神戸 塩屋 海岸の街 異人館

 神戸から西に向かうと、須磨を通過し塩屋までの海岸線から山への急峻な斜面に、かつての西欧からやってきた外国人の建物が見える。南側に海が広がり、明るい景観だ。西欧からやってきた彼らにも、良好な環境だと思ったのだろう。その他、阪神間にはまだ多くの異人館が残っている。神戸北野、元町旧居留地は有名だが、その他、今はほぼ取り壊されたが、芦屋川河口西側にも多くの外国人の屋敷が残っていた。神戸周辺は外国人にとっても、明るい、海と山に近く、開放的で居住するのに好ましいと思ったのだろう。司馬遼太郎は「街道を行く」の神戸編で神戸に居住した外国人の足跡を丁寧にたどっている。この本は神戸を考えるとき、必須の文献ではないか。

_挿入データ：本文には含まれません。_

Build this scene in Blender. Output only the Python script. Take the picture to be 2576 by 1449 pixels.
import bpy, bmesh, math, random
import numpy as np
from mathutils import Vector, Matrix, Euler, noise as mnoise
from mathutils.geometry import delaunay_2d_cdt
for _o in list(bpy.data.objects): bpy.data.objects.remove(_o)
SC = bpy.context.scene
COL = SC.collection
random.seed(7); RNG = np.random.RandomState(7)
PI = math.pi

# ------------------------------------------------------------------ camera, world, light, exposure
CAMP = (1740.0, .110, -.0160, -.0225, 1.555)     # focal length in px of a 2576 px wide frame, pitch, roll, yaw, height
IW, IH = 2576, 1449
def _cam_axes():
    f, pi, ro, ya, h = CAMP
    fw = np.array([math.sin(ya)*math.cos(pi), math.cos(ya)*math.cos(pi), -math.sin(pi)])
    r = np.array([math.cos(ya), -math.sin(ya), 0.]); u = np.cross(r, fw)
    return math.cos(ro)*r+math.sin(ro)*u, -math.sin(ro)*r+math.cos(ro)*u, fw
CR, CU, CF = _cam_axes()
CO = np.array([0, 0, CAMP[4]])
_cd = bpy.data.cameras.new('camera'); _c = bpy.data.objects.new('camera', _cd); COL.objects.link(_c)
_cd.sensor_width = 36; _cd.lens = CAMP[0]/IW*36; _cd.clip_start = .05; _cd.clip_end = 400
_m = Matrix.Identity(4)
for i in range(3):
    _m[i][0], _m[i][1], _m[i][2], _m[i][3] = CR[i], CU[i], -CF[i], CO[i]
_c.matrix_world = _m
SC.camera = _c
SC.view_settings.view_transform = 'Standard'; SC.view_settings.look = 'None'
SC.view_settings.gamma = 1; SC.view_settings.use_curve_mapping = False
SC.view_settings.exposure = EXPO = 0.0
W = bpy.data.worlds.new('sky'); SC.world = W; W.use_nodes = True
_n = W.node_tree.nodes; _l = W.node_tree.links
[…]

 阪神間の風土は、多くの作家たちにも影響をあたえている。谷崎潤一郎は「細雪」で大正時代の阪神間を舞台に、芦屋の波乱の姉妹の人生を描いた。この小説には、この地域を好んだ谷崎の思いが感じられる。村上春樹もそうだろう。西宮香枦園に生まれ、芦屋で育った村上が「風の歌を聴け」でデビューしたとき、この小説を読んで、明らかに阪神間の海岸のにおいを感じたのを覚えている。塩屋には数軒のコロニアル風とでも言うのだろうか、山沿いに建物がようやく残り、1つは、小コンサートなどに使われている。砂浜に面した道路沿いにも、まだ1軒残っているのだろうか。ゆったりとした時間が流れるこれらの建物は、日本の現在の合理的過ぎる個人宅にはないものがある。そのため魅かれるのだろう。日本の里山の藁葺きの家屋に、魅かれるのも、あるいは近いものがあるのかもしれない。イングランド、パリ、トスカーナバルセロナなど、映画の舞台になる街は、魅力的だ。緑と花が多く、季節が感じられる。ヨーロッパの映画を観る楽しみは、その家屋と街並みのの美しさにもあるのだろう。ハリウッド映画にそれはない。かつての魅力を失ったアメリカの今を考えてしまう。